As a rule, people have a minimal interest in family trees from which they themselves do not sprout. So Frazier may encounter some initial reader resistance, particularly since he was able to track his ancestors back to the 1600s on his father's side and the 1700s on his mother's. There are an awful lot of names to keep up with in the early stages of his story, and their relationships to the author ("Comfort Hoyt, my five-greats-grandfather on my father's side") can dizzy the genealogically challenged.

But patience will be rewarded. Frazier picks up momentum when he hits the 19th century. By that time his forebears were living in Ohio. Several of them joined the 55th Ohio Volunteer Infantry to fight Confederates in the Civil War. They saw action in two notable Union defeats, the battles of Second Bull Run and Chancellorsville, and survived. Some of the best passages in Family occur when Frazier follows, in a rented car, the marches undertaken by the 55th and tries to take himself back in time. Usually he succeeds, and when he fails he still shows his familiar flair for comic relief: "I figured that my suitcase, briefcase and golf clubs probably weighed about the same as the full kit and rifle carried by a private in the 55th. I considered parking the car and trying some of this march myself, fully loaded, just to get an idea what it was like. Then I decided not to."

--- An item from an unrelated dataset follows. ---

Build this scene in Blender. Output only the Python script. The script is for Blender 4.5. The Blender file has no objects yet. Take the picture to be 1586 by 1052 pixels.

"Most of my ancestors were Protestants," Frazier writes. "Compared to them, I suppose I am an infidel." In telling their story, he realizes, he is tracing a particularly American trajectory. The people before him were secure in their faith and in their right to shape and lead a new nation. Then a lot of things happened -- all meticulously noted in this narrative -- beginning with pioneer hardships, moving through wars and economic booms and busts, and winding up in the pleasant suburban comforts of Frazier's own Ohio childhood. "I think my parents' generation had little conscious idea what it believed," Frazier writes, and as a result the next cohort, his, "sort of pitched and yawed all over the place, spiritually."

Out of context, this remark sounds critical of his parents, but that is not what Frazier means at all. It is rare in contemporary writing to come across the pure love he expresses for the people who raised him: his chemist father, who worked 37 dutiful years for the same Ohio oil company; his schoolteacher mother, who dreamed when young of becoming an actress and who still appeared in amateur theatricals when Frazier was a boy. He once saw her do Lady Macbeth: "I remember especially her lines about snatching the smiling infant from her breast and bashing its brains out." The only thing his parents did wrong, Frazier suggests, was to fail to prepare him for the loss of them.

Frazier's long immersion in his family's past convinces him that "every person should spend a certain amount of time thinking about what he or she believes. Because what you really believe in coincides with meaning in a larger sense, with meaning that connects to other people alive and dead and yet to be born." At the end Frazier remembers sitting in his mother's bedroom overnight as her death approached. Suddenly he switches to future tense, foreseeing not only what will happen to her but also to him and to his children and to all the generations to come: "Our graves would go untended, and the graves of those who had tended ours would go untended ..." And what will remain? "The love bravely expressed, and the moment when you danced and your heart danced with you." Frazier's vision is an epiphany as moving as it is bleak and hard won.